Вековую он гробницу превращает в колыбель.
 
   Лиризм не только основная стихия Бальмонта: все десять томов его стихотворений — лирика и только лирика; изливается капля за каплей и слеза за слезой душа поэта в неперестающей и единой, но все же дробной до последней и крайней раздробленности песне и не может излиться; не хватает слов, не хватает созвучий, не сказать всего; главное, не сосредоточиться Бальмонту на одной какой-нибудь определенной выразительности, потому что без конца роятся в нем рифмы, и ритмы, и перезвоны, и мечты. На каждую тему у Бальмонта можно найти по несколько стихотворений. Сколько их об одном только солнце!
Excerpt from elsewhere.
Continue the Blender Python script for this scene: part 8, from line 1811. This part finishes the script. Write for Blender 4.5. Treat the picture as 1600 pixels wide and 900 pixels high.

А происходит это именно оттого, что не сдерживает одно какое-нибудь сказуемое. И солнце — символ, и земля — символ, и огонь — символ, и ветер — символ, и то же самое — камни драгоценные, цвета и цветы, и они — символы. И все эти разные и пестрые символы можно нанизать на одну нитку, они все составляют частички одной бесконечной вереницы; одна душа их воссоздает и холит, но все-таки нет им Определенного сказуемого, потому что таких сказуемых рождается великое множество. В этой как бы необузданности творчества Бальмонта, в этой непрерывности его поэтического творчества — даже опасность. Ради строгого художественного совершенства хочется подчас остановить его, напомнить об отделанности. Часто бывает, что распоется поэт и становится весь во власти своих рифм и ритмов; тогда-то множатся сборники, но не возрастает само поэтическое создание, а только расплывается. Не оттого ли его последние сборники не вызывают восторга, равного тому, что выпал на долю «Будем как солнце» и «Только любовь»? Не оттого ли они не обсуждаются так горячо, как ранний сборник «Горящие здания»?